Volviendo al punto: la terna que propone el presidente para suplir a la saliente ministra Luna Ramos no pone en riesgo la estabilidad de nuestra división de poderes ni de nuestro sistema de pesos y contrapesos. Se puede objetar la relación conyugal que existe entre dos de las mujeres propuestas con personas que son muy cercanas del presidente. De hecho, se ha comentado que si Peña Nieto hubiera propuesto a la esposa de Hinojosa Cantú (Grupo HIGA) para la Suprema Corte, ello habría sido un escándalo mayor y le habría valido al presidente las más ásperas críticas de los morenistas, empezando por López Obrador. Y es verdad. Hubiera sido una propuesta desaseada. El Ingeniero Riobóo es asesor del presidente y es uno de los principales promotores del aeropuerto en la base militar de Santa Lucía. Además, su grupo constructor realizó obra pública para los gobiernos de López Obrador y Marcelo Ebrard –actual canciller– cuando fueron jefes de gobierno de la Ciudad de México, y en el caso del tabasqueño, mediante la adjudicación directa –es decir, sin licitación–. Así que, podría existir un conflicto de intereses, si bien esto no autoriza a nadie a demeritar o desestimar la trayectoria jurídica de Yasmín Esquivel, que por derecho propio es valiosa.

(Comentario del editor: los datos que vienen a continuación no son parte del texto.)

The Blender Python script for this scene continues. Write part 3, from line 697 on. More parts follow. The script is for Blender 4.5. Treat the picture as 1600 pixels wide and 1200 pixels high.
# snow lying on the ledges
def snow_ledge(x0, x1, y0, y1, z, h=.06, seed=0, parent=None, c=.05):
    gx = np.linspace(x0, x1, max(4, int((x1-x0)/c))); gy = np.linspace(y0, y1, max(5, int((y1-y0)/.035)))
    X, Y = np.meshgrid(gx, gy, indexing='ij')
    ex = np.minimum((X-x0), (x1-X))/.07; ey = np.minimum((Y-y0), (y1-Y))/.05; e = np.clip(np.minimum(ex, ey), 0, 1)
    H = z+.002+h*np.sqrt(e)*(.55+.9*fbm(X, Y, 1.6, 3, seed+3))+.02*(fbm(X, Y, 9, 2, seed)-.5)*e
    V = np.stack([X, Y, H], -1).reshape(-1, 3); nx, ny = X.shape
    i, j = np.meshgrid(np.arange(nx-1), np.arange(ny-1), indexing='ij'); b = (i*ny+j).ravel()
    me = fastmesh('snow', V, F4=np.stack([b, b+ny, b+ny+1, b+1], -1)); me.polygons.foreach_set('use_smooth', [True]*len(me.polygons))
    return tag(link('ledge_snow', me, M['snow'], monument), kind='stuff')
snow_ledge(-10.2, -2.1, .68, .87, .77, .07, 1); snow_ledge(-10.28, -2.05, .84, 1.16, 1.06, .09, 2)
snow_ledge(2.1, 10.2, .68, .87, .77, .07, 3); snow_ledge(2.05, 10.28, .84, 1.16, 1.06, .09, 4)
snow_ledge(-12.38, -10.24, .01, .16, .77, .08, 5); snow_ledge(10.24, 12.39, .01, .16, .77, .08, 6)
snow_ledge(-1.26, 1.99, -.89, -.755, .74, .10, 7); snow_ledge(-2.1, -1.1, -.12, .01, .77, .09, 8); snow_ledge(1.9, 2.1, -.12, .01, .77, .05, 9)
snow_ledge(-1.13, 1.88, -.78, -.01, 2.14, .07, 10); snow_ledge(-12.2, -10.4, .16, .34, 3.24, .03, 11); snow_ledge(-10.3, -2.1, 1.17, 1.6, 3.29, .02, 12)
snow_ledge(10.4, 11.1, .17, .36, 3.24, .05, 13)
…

Al caso de Loretta Ortiz no le encuentro ninguna objeción: de acuerdo, es esposa de José Agustín Ortiz Pinchetti, pero eso no la descalifica; es más, sería discriminatorio marginarla por esta razón, porque ser esposa de Pinchetti es irrelevante: Loretta Ortiz ha sido una académica muy destacada durante ya varias décadas. Cuando fui profesor de tiempo completo en el Departamento de Derecho de la Universidad Iberoamericana, ella fue mi jefa directa y trabajé directamente para ella, así que pude constatar de primera mano su valía y sus capacidades. De llegar al cargo, Ortiz Ahlf sería una ministra muy competente. De acuerdo, es militante de Morena, pero eso no es impedimento constitucional para ocupar el cargo de ministro. ¿Alguien cree que ninguno de los once ministros tiene ideas y simpatías políticas? El ser humano es un animal político. Es más, quien diga que no tiene postura ni credo político, déjeme decirle que de suyo esa es una postura y un credo político.
El caso de Celia Maya es similar al de Ortiz Ahlf: Maya es militante de Morena. Por lo demás, Maya tiene también una trayectoria jurídica que nadie debería desestimar.
Durante el sexenio, el presidente López Obrador habrá propuesto al menos tres ministros de los once que integran la Suprema Corte –y digo al menos, porque podría darse el caso de la falta total de un ministro antes de que acabe su período–. Suponer que así tendrá el control absoluto del poder judicial es francamente naïf. Los otros ocho ministros son personas propuestas por Fox, Calderón y Peña Nieto. Es más, cinco de los once ministros fueron propuestos por Calderón, así que, si aplicáramos la lógica que ahora los opositores de López Obrador aducen, podría decirse –reducción al absurdo– que la Suprema Corte es calderonista. Desde luego yo no suscribiría semejante conclusión.
Si Ricardo Anaya fuera el presidente, seguramente habría propuesto a otras personas, y es perfectamente normal: hubiera propuesto a personas cercanas, de su confianza, afines a él y a sus ideas. Lo mismo si Meade hubiese ganado. ¿Qué esperábamos? ¿Que AMLO incluyera en sus ternas a Osorio Chong, a Claudia Ruiz Massieu o Diego Fernández de Cevallos? Por supuesto que no.
Siempre habrá quien se oponga a todo. Decían que los morenistas eran por antonomasia quienes todo objetaban, pero ahora veo que no. En este país llevar la contra es parte de la idiosincrasia. Aunque López Obrador propusiera a Ulpiano, Gayo y Papiniano, sus opositores pegarían el grito en el cielo.